I’ve recently come across some wonderful pieces of poetry and it brought to mind the power of the Poet archetype.   For many people poetry can seem lofty , arcane or just downright fluffy in terms of day to day life and yet a good piece of poetry can stop us in our tracks with it’s ability to communicate a deep truth.   T.S. Eliot I think puts it best.

“Genuine poetry can communicate before it is understood.” ~T.S. Eliot

When I come upon genuine poetry as Eliot describes, I am taken aback by its ability to circumvent the mind and drop away all it’s judgment so I can just be with something true.

My recent discovery is that of the contemporary Poet, David Whyte.  He embodies the Poet archetype as well as the Teacher, the Philosopher and the Guide.  He is not only a respected Poet but also teaches corporate executives and businesses using poetry as well as being the author of several non-fiction books.  In reading his work I felt first-hand, the power of the Poet – the transmission of a truth with a capital ‘T’.

Start close in,
don’t take the second step
or the third,
start with the first
thing
close in,
the step you don’t want to take.

(Excerpted from “Start Close In”  – the full poem can be found here.)

In trying to sum up the deepest power of the Poet archetype,  I found exactly what I was looking for in the description of one of Whyte’s workshops:

Poetry as Robust Vulnerability: Language Against Which We Have No Defenses:  Poetry is a break for freedom. The discipline of poetry is in overhearing yourself say difficult truths from which it is impossible to retreat. In a sense, all poems are good; all poems are an emblem of courage and the attempt to say the unsayable. Yet only a few are able to speak to something universal yet personal and distinct at the same time; to create a door through which others can walk, into territory that previously seemed unobtainable, in the passage of a few short lines.

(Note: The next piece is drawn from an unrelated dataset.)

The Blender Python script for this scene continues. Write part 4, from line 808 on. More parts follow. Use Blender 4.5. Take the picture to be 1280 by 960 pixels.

Now that is a power worth treasuring!  I’ll agree with Shelley when he said that Poets are the unacknowledged legislators of the world.

References
Films: Glenda Jackson in Stevie; Philippe Noiret in Il Postino; Sean Connery in A Fine Madness, Leonardo DiCaprio in The Basketball Diaries; Wes Bentley in American Beauty, Ethan Hawke in Dead Poets Society; Janet Jackson and Tupac Shakur in Poetic Justice
Fiction: The Basketball Diaries by Jim Carroll (shadow);
Religion/Myth: King David (ruler of Israel credited with writing many of the Psalms); Orpheus (great musician and poet of Greek myth, capable of charming wild beasts); Bragi (in Norse myth, the god of eloquence and patron of poets); Finn Mac Cumhail (legendary Irish hero and leader who was also greatly skilled as a poet).